In veruit de meeste gevallen gebruikten de jachtvliegers echter ‘gewoon’ hun boordwapens. “Onze kisten waren bewapend met twee 20mm-kanonnen en vier punt 303-mitrailleurs”, aldus flight sergeant Ronny van Beers, “Op een afstand van 400 yards konden we een V-1 met onze kanonnen gemakkelijk raken. Moeilijker werd het wanneer je bij gebrek aan munitie alleen je mitrailleurs kon gebruiken. Dan moest je veel dichterbij gaan zitten, wat vrij riskant was gezien de enorme klap waarmee het ding uit elkaar vloog.” Toch waagden sommige vliegers van 322 Squadron het erop om de vliegende bommen vanaf korte afstand onder vuur te nemen.

Door het oog van de naald

In de middag van 4 juli kroop flight sergeant Charles Cramm daarbij door het oog van de naald toen hij vanaf een afstand van nog geen 100 meter het vuur opende. De explosie van de vliegende bom blakerde de Spitfire van Cramm geheel zwart. Met een naar achteren geschoven cockpitkap wist hij vervolgens half uit het toestel hangend de thuisbasis te niet gedaan. Flying officer Burgwal verzeilde op 7 juli in een zelfde situatie waardoor hij een voorzorgslanding moest maken. De jachtvliegers liepen soms ook gevaar wanneer zij een V-1 te ver achtervolgden en in de luchtafweerzone belandden. Zij liepen dan kans geraakt te worden door de eigen luchtdoelkanonnen. In zo’n hachelijke situatie kwam flight sergeant Willem de Vries op 29 juni terecht. Met een zwaar beschadigde Spitfire wist hij nog net vliegveld Kingsnorth te bereiken.

Succesvolle inzet

Onder de Nederlandse jachtvliegers groeide flying officer Rudi Burgwal uit tot de absolute ‘topscorer’. Burgwal wist uiteindelijk negentien vliegende bommen te vernietigen. Hij stond daarmee op de zevende plaats op de ‘topscorerslijst’ van de RAF. Vooral in de avond van 8 juli was de Hagenaar erg succesvol. In amper een uur tijd wist hij vijf V-1’s te verschalken.

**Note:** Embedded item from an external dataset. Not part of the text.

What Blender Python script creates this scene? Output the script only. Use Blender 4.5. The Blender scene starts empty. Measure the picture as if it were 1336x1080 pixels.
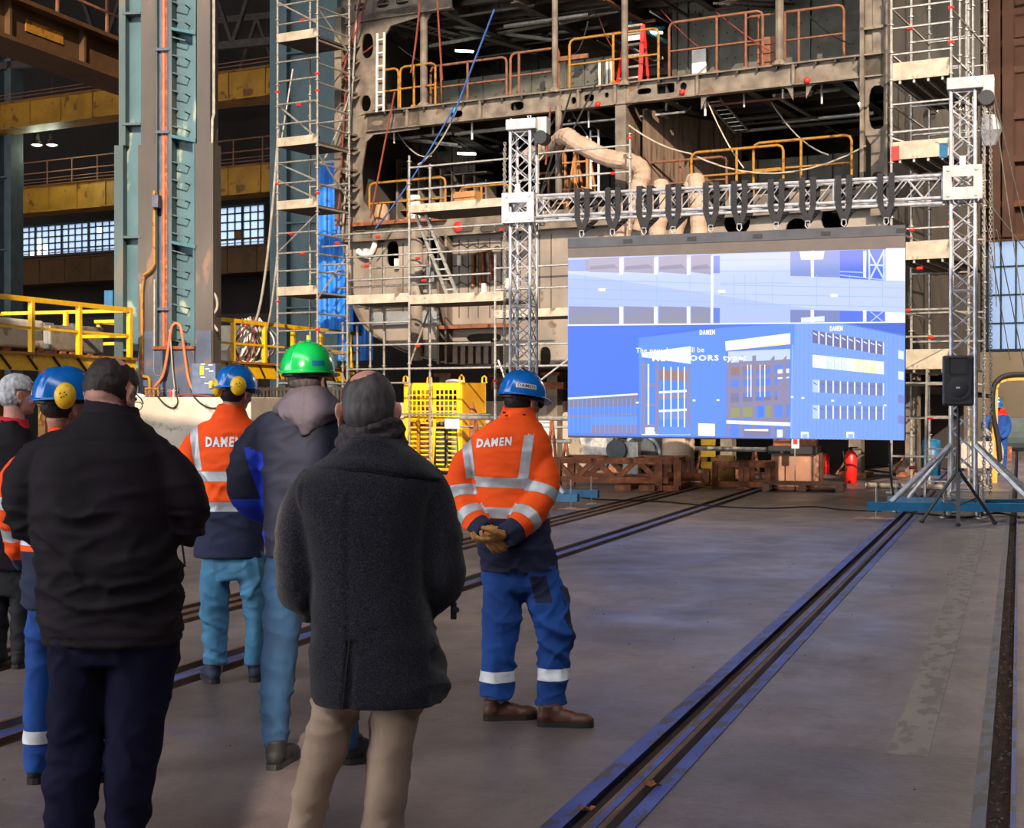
import bpy, bmesh, math, random
from mathutils import Vector, Matrix, noise
from mathutils.bvhtree import BVHTree
R = random.Random(7)
SC = bpy.context.scene
COL = SC.collection
rad = math.radians
F = 1900.0; CX = 668.0; HY = 528.0; CH = 1.6      # focal length in pixels, centre column, horizon row, eye height

# ---------------------------------------------------------------- camera, world, sun, exposure
cam_d = bpy.data.cameras.new('camera')
cam = bpy.data.objects.new('camera', cam_d); COL.objects.link(cam)
cam.location = (0, 0, CH); cam.rotation_euler = (rad(90), 0, 0)
cam_d.sensor_width = 36; cam_d.sensor_fit = 'HORIZONTAL'
cam_d.lens = F / 1336 * 36
cam_d.shift_y = -(540 - HY) / 1336
cam_d.clip_end = 400
SC.camera = cam

SC.view_settings.view_transform = 'Standard'
SC.view_settings.look = 'None'
SC.view_settings.gamma = 1
SC.view_settings.use_curve_mapping = False
SC.view_settings.exposure = 0.6
SC.cycles.max_bounces = 6
SC.cycles.diffuse_bounces = 4
SC.cycles.transparent_max_bounces = 12
SC.cycles.sample_clamp_indirect = 6

def lin(h):
    h = h.lstrip('#')
    out = []
    for i in (0, 2, 4):
        c = int(h[i:i+2], 16) / 255
        out.append(c / 12.92 if c <= 0.04045 else ((c + 0.055) / 1.055) ** 2.4)
    return (*out, 1)

W = bpy.data.worlds.new('world'); SC.world = W; W.use_nodes = True
nt = W.node_tree; nt.nodes.clear()
wo = nt.nodes.new('ShaderNodeOutputWorld'); bg = nt.nodes.new('ShaderNodeBackground')
tc = nt.nodes.new('ShaderNodeTexCoord'); nz = nt.nodes.new('ShaderNodeTexNoise'); rp = nt.nodes.new('ShaderNodeValToRGB')
nz.inputs['Scale'].default_value = 9; nz.inputs['Detail'].default_value = 5
rp.color_ramp.elements[0].position = 0.40; rp.color_ramp.elements[0].color = lin('#c2cbd8')
rp.color_ramp.elements[1].position = 0.60; rp.color_ramp.elements[1].color = lin('#fbf6ef')
nt.links.new(tc.outputs['Generated'], nz.inputs['Vector']); nt.links.new(nz.outputs['Fac'], rp.inputs['Fac'])
nt.links.new(rp.outputs['Color'], bg.inputs['Color']); nt.links.new(bg.outputs[0], wo.inputs[0])
bg.inputs['Strength'].default_value = 5.6

def light(name, kind, loc, rot, energy, color, **kw):
    d = bpy.data.lights.new(name, kind); d.energy = energy; d.color = lin(color)[:3]
    for k, v in kw.items(): setattr(d, k, v)
    o = bpy.data.objects.new(name, d); COL.objects.link(o); o.location = loc; o.rotation_euler = rot
    return o
SUN_AZ = rad(4.0); SUN_EL = rad(26.0)      # low winter sun shining in from behind the camera
sd = Vector((-math.sin(SUN_AZ) * math.cos(SUN_EL), math.cos(SUN_AZ) * math.cos(SUN_EL), -math.sin(SUN_EL)))
sun = light('sun', 'SUN', (0, -20, 20), (0, 0, 0), 4.7, '#ffe9cf', angle=rad(0.3))
sun.rotation_euler = sd.to_track_quat('-Z', 'Y').to_euler()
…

Bij de strijd tegen de V-1’s sneuvelde ook een vlieger. De uit Brazilië afkomstige warrant officer Justin Maier, een van de ervaren krachten van het squadron, viel in de vroege ochtend van 12 juli (samen met een Mustang) in de buurt van Dover een V-1 aan. Door de ontploffing die volgde stortten ook beide jachtvliegtuigen neer. De Mustang-vlieger wist zich met zijn parachute te redden, maar Maier slaagde hier niet in. “Hij dook recht naar beneden en kwam om het leven”, meldde het squadrondagboek.

Vergroot afbeelding Zwart-witfoto van een propellervliegtuig, op het toestel en de vleugel zitten 6 mannen, naast de propeller staat 1 man.
Beeld: NIMH, collectie: Fotoafdrukken Koninklijke Luchtmacht
Voor de inzet tegen V-1's maakte 322 Squadron gebruik van de Spitfire XIV. Aan de propeller staat Rudi Burgwal, de 'topscorer' van het squadron.

322 Squadron bleef tot begin augustus vrijwel dagelijks V-1’s onderscheppen. Dit gebeurde vooral overdag, maar vanaf 8 juli ook ’s nachts. Het aantal neergeschoten vliegende bommen steeg gestaag en op 2 augustus nam de eerdergenoemde flight sergeant Van Beers de honderdste door 322 vernietigde V-1 voor zijn rekening. De vlieger verdiende daarmee een fles – in Argentinië gebrouwen – jenever. De deelname van 322 Squadron aan het Overlord/Diver-plan liep toen inmiddels op zijn einde. Kort daarop kreeg de Nederlandse eenheid een andere taak. In de nacht van 10 op 11 augustus schoot flight lieutenant Jan Plesman de laatste V-1 neer. Tijdens 1.761 operationele vluchten waren ongeveer 110 vliegende bommen neergehaald. 322 Squadron was daarmee de best scorende buitenlandse eenheid van de RAF.